## RECORDED DATA
^^^^^^^^

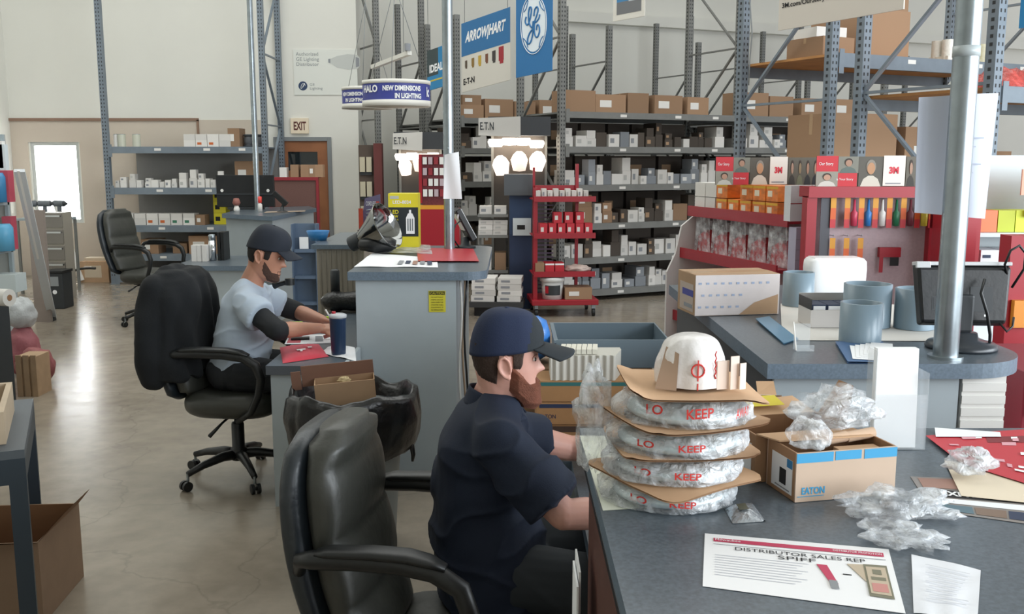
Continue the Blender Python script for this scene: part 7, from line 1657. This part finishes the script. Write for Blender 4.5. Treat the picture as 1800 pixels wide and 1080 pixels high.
# --- blue cabinet
M_bc = mat('steel_blue_cabinet', '#34566f', .4); t = T('tool_cabinet', 'steel blue tool cabinet at the left edge beyond the work table', 'cabinet', (-4.3, 6.0, 0))
xr = aZ(40,712,0).x+4.3; MB().box(0,xr-.02,0,.62,.06,.80,M_bc).obj('body', t, bevel=.006); MB().box(xr-.02,xr,.0,.62,0,.80,mat('cabinet_side_dark', '#22292d', .6)).obj('side_panel', t); MB().box(.02,xr-.04,.02,.6,0,.06,M_dark).obj('plinth', t)
for k in range(3): d_ = MB().box(.03,xr-.05,-.012,-.001,.10+.235*k,.32+.235*k,M_bc).obj('drawer', t); MB().box(.2,xr-.2,-.022,-.012,.27+.235*k,.285+.235*k,M_steel).obj('handle', d_)
t = T('paper_roll', 'white paper roll lying on the blue cabinet', 'roll', tuple(aY(10,512,6.2)-Vector((0,0,0)))); t.location = (aY(-14,510,6.15).x, 6.15, .80+.058)
MB().cyl((-.25,0.06,0),(.14,-.06,0),.055,mat('paper_roll_white', '#c9c7c1', .7),n=24).obj('roll', t); MB().cyl((.138,-.0595,0),(.142,-.0607,0),.02,M_kraftd,n=16).obj('core', t)
# --- left gondola along the wall
gx1 = aY(22,430,8.85).x; t = T('display_shelf', 'cluttered left wall shelving with blue and red products beyond the blue cabinet', 'display shelf', (gx1-1.2, 8.5, 0)); M_gsh = mat('cool_grey_shelf', '#98a5aa', .5)
for z in (.15,.55,.92,1.35): MB().box(0,1.2,0,.35,z-.03,z,M_gsh).obj('shelf', t)
MB().box(0,1.2,.35,.37,0,1.95,mat('gondola_back', '#a7a9a6', .6)).obj('back_panel', t); MB().box(1.17,1.2,.32,.35,0,1.95,M_gsh).obj('side_post', t)
def gput(px_, Y_, z, dims, m, label, cat, name, grp=None, shape='box'):
    x = aY(px_, 400, Y_).x; b = MB()
    if shape == 'box': b.box(-dims[0]/2,dims[0]/2,-dims[1]/2,dims[1]/2,0,dims[2],m)
    else: b.lathe([(0,0),(dims[0]/2,0),(dims[0]/2,dims[2]*.85),(dims[0]*.35,dims[2]),(0,dims[2])], m, n=20)
    o = b.obj(name); o.location = (x, Y_, z+.0012); return tag(o, label, cat, grp)
M_lb = mat('product_blue', '#3d83b3', .4); M_lr = mat('product_red', '#b5485a', .45)
gput(4, 8.66, 1.35, (.14,.14,.26), M_lb, 'blue tub with a red band on the upper left wall shelf', 'tub', 'product_tub', None, 'cyl'); gput(16, 8.7, 1.35, (.10,.1,.28), M_lr, 'red pack beside the blue tub on the upper left wall shelf', 'pack', 'red_pack')
gput(6, 8.62, .92, (.16,.14,.24), mat('product_blue_light', '#5aa0c4', .4), 'light blue tub with a white cap on the middle left wall shelf', 'tub', 'product_tub', None, 'cyl'); gput(17, 8.75, .92, (.08,.1,.3), M_lr, 'red pack right of the light blue tub on the left shelf', 'pack', 'red_pack')
gput(4, 8.66, .55, (.26,.2,.16), mat('pale_grey_bin', '#b9c3c4', .5), 'pale grey bin under the light blue tub', 'bin', 'storage_bin'); gput(2, 8.66, .15, (.24,.2,.22), mat('clear_crate', '#b4bcbf', .4), 'clear plastic crate of hardware on the lowest left shelf', 'crate', 'crate')
for k, (px_, z_, m_, l_) in enumerate([(4,1.65,M_white,'tall white pack high on the left wall'),(8,1.62,mat('cool_white_panel', '#cfd9dc'),'upper white pack high on the left wall'),(-4,1.5,M_white,'lower white pack at the very left edge')]): gput(px_, 8.81, z_, (.14,.06,.24), m_, l_, 'pack', 'hanging_pack')
# bags & red items on floor
for k, (px_, Y_, m_, r_, l_) in enumerate([(30,7.7,mat('dull_red_bag','#9a5a60',.6,bump=.4),(.13,.14,.2),'dull red bag on the floor left of the leaning white board'),(34,7.7,mat('grey_white_bag','#b0b3b3',.5,bump=.5),(.11,.12,.13),'grey white bag piled on the dull red bag'),(52,7.35,mat('rusty_red_bag','#8d4f50',.6,bump=.4),(.14,.12,.14),'rusty red bag at the foot of the leaning board')]):
    film('sack', l_, (aY(px_,500,Y_).x, Y_, [.2,.50,.14][k]), r_, 50+k, m_, floor=[0.002,.39,.002][k], amp=.12)
t = T('wooden_crate', 'narrow tan wooden crate on the floor beyond the blue cabinet', 'crate', (aY(27,620,6.95).x, 6.95, 0)); 
MB().box(0,.15,0,.2,0,.30,mat('tan_wood', '#a5896b', .7, var=.1)).obj('crate_body', t)
for x_ in (.0,.055,.11): MB().box(x_,x_+.04,-.012,-.001,0,.31,mat('tan_wood', '#a5896b')).obj('slat', t)
# leaning white board/tube
b0 = aZ(92,562,0); bt = aY(34,300,8.4); 
t = T('leaning_board', 'long white board leaning against the left shelving', 'board', (b0.x, b0.y, 0)); top = Vector((aY(33,300,8.35).x-b0.x, 8.36-b0.y, aY(33,300,8.36).z)); MB().beam((0,0,.032), top, .085, .03, mat('white_profile', '#c9cdd0', .5)).obj('board', t)
MB().beam((0,-.018,.034), top+Vector((0,-.018,0)), .02, .012, M_white).obj('edge_lip', t)
# steel stack (folded trays) against the wall
sx_ = aY(96,450,11.9).x; t = T('drawer_cabinet', 'brushed steel multi drawer stand left of the back window', 'cabinet', (sx_-.17, 11.9, 0)); 
MB().box(0,.30,0,.25,.0,1.08,mat('brown_steel', '#a09a8e', .4)).obj('body', t)
for k in range(4): d_ = MB().box(.0,.30,-.012,-.001,.30+.2*k,.47+.2*k,mat('glossy_dark_drawer', '#8b8782', .2, .8)).obj('drawer', t); MB().box(.02,.28,-.035,-.012,.43+.2*k,.45+.2*k,M_chrome).obj('handle', d_)
t = T('paper_shredder', 'black floor standing bin with a grey label by the steel drawer stand', 'bin', (aY(102,540,11.2).x-.10, 11.15, 0)); MB().box(0,.20,0,.25,0,.42,M_dark).obj('body', t, bevel=.01); MB().box(-.01,.21,-.01,.26,.42,.45,M_black).obj('lid', t, bevel=.006); MB().box(.05,.15,-.003,-.0005,.27,.38,mat('grey_label', '#8f9496', .6)).obj('label', t); MB().cyl((.1,-.004,.2),(.1,-.0005,.2),.025,M_wht,n=20).obj('round_badge', t)
t = T('panel', 'tall flat brown panel standing left of the steel drawer stand', 'panel', (aY(66,430,10.3).x-.06, 10.25, 0)); MB().box(0,.17,0,.04,0,1.2,mat('taupe_panel', '#91857d', .6)).obj('panel_board', t); MB().box(0,.17,.04,.12,0,.03,M_dark).obj('foot', t)
# power tools heap before the window
for k, (px_, py_, r_, l_) in enumerate([(50,352,(.13,.1,.07),'grey tool on top of the cluttered stand, left'),(72,362,(.12,.1,.08),'grey tool on top of the cluttered stand, middle'),(92,380,(.10,.1,.06),'grey tool on top of the cluttered stand, right')]):
    pass
t = T('tool_stand', 'dark cluttered tool stand silhouetted before the bright window', 'stand', (aY(64,400,12.4).x-.26, 12.4, 0)); MB().box(0,.6,0,.4,.95,.98,M_gsh).obj('top_board', t); 
for x_ in (0,.57): MB().box(x_,x_+.03,0,.03,0,.95,M_rack).box(x_,x_+.03,.37,.40,0,.95,M_rack).obj('post', t)
for k in range(3):
    o = T('power_drill', ['left','middle','right'][k]+' grey cordless drill standing on the stand before the window', 'power tool', (t.location.x+.12+.18*k, 12.55+.02*k, .9815), .5-.4*k)
    M_pt = mat('dusty_tool_grey', '#63686d', .5)
    MB().box(-.035,.05,-.04,.04,0,.05,M_dark).obj('battery', o, bevel=.006); MB().box(-.018,.03,-.018,.018,.05,.15,M_pt).obj('handle', o, bevel=.008)
    MB().cyl((-.07,0,.18),(.08,0,.18),.04,M_pt,n=18).obj('motor_body', o); MB().cyl((.08,0,.18),(.13,0,.18),.03,M_dark,.014,16).obj('chuck', o)
t = T('white_tube', 'short white pipe leaning by the window below the tools', 'pipe', (aY(134,420,13.5).x, 13.6, 0)); MB().cyl((0,0,.03),(-.36,.1,1.15),.035,M_white,n=16).obj('pipe', t)
# cardboard box and hose near the wall
t = T('floor_carton', 'brown carton with a cream label on the floor below the tan wall', 'box', (aY(158,485,13.9).x, 13.6, .001)); MB().box(0,.40,0,.35,0,.30,M_kraft).obj('carton', t); MB().box(.06,.30,-.003,-.0005,.07,.24,mat('cream_label', '#c9b9a2', .7)).obj('label', t); MB().box(.02,.38,.1,.3,.30,.34,mat('cream_label', '#c9b9a2')).obj('folded_lid', t)
b = MB(); b.tube([(x_, 13.35+.05*math.sin(x_*9), .02+.22*max(0, math.sin((x_+6.5)*2.3))) for x_ in [-6.6+.07*i for i in range(13)]], .018, mat('dark_hose', '#3c3a38', .5), 8); tag(b.obj('hose'), 'dark hose curving over the floor carton', 'hose')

^^^^^^^^

## WORK TO BE COMPLETED
Give nothing but the count of lines in the listing above that hold the string "high".

## CORRECT ANSWER
2